Chomsky: gli Usa beffano tutti, ecco perché non combattono il terrorismo

15 Ott 2015 14:20 - di Renato Berio

Noam Chomsky, il linguista che ce l’ha con gli Stati Uniti che si credono i gendarmi del mondo, ex star dei movimenti no global ma da ultimo difensore del protagonismo di Vladimir Putin in Europa, in un libro-intervista curato dal reporter di guerra Andre Vltchek (Terrorismo occidentale, Ponte alle Grazie) torna a puntare l’indice contro l’Occidente. Il suo j’accuse parte da un’affermazione di Orwell: il mondo si divide tra “persone” e “non persone”. E gli occidentali reputano appunto di essere solo loro persone e perciò non si curano del destino di tutti gli altri. Un approccio problematico che, dall’anti-occidentalismo, dovrebbe far approdare le coscienze a un nuovo umanesimo rispettoso dei diritti dei popoli. Un’utopia. Ma certo non meno “utopistica” della pretesa dell’Occidente di esportare ovunque il suo stile di vita e i suoi valori.

Dalla fine della Seconda guerra mondiale, è il punto di partenza del libro-intervista Terrorismo occidentale, si contano 55 milioni di vittime causate dalle guerre mosse dall’occidente, dai golpe militari o da altri conflitti innescati a tutto vantaggio degli occidentali. Ma tutta la storia dell’Occidente è animata da un titanismo che può condurre le società evolute verso l’autodistruzione: un tasto sul quale Chomsky batte e ribatte nei suoi libri e nei suoi articoli sottolineando un punto: come sarà il pianeta tra cento anni? Il mercato non se ne cura ma il tema è di grandissima importanza ed è volutamente trascurato, per assecondare un’esistenza fondata sull’immediato, sul consumo all’istante, sull’illusione dell’appagamento.

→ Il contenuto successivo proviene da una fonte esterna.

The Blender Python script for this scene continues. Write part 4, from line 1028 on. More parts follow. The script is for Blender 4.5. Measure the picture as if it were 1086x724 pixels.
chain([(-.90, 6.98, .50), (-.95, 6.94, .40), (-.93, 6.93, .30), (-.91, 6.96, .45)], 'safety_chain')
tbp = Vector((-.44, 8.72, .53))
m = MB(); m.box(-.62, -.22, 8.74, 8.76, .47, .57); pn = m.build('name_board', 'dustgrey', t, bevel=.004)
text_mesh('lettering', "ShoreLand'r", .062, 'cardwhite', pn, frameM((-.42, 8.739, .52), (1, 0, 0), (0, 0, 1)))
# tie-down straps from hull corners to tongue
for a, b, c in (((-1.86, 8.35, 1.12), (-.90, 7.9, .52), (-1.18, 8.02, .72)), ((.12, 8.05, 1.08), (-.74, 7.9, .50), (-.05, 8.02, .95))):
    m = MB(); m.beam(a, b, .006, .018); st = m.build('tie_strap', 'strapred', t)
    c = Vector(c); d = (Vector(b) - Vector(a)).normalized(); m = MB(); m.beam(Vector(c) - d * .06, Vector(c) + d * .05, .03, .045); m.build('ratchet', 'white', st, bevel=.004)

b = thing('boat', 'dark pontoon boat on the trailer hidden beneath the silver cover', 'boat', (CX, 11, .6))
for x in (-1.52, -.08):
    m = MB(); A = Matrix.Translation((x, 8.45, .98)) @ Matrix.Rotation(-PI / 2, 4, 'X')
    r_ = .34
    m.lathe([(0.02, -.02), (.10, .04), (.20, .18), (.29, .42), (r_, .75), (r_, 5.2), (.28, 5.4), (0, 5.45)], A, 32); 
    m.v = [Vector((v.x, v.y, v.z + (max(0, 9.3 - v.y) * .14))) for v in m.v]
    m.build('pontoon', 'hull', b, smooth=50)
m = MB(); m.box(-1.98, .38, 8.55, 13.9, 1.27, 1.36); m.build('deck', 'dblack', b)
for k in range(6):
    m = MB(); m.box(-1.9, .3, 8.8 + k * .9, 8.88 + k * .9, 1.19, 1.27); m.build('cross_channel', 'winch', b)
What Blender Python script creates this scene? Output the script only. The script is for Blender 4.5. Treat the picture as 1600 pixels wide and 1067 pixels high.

Chomsky, infatti, mette in guardia i suoi lettori su un punto: la colonizzazione può essere anche “intellettuale e morale” e la più grande “conquista di un sistema repressivo è convincere le ‘non persone’ che quella è la loro condizione naturale”. L’Occidente non è dunque il migliore dei mondi possibili ma lo stesso Chomsky deve ammettere che i grandi paesi emergenti, quelli che rendono il mondo non più bipolare ma multipolare, come la Cina e l’India non se la passano molto meglio.

Utile dunque l’analisi di Chomsky quando smaschera la propaganda occidentalista in politica estera, facendo notare ad esempio che l’idea che gli Stati Uniti contrastino l’Islam radicale è “ridicola” perché lo stato più fondamentalista al mondo è “l’Arabia saudita, pupilla degli americani”; meno incisivo il suo ragionamento quando scade nell’ideologia e va a cercare modelli alternativi all’Occidente là dove essi sono inesistenti, sia che citi Cuba sia che citi il Venezuela o l’Iran.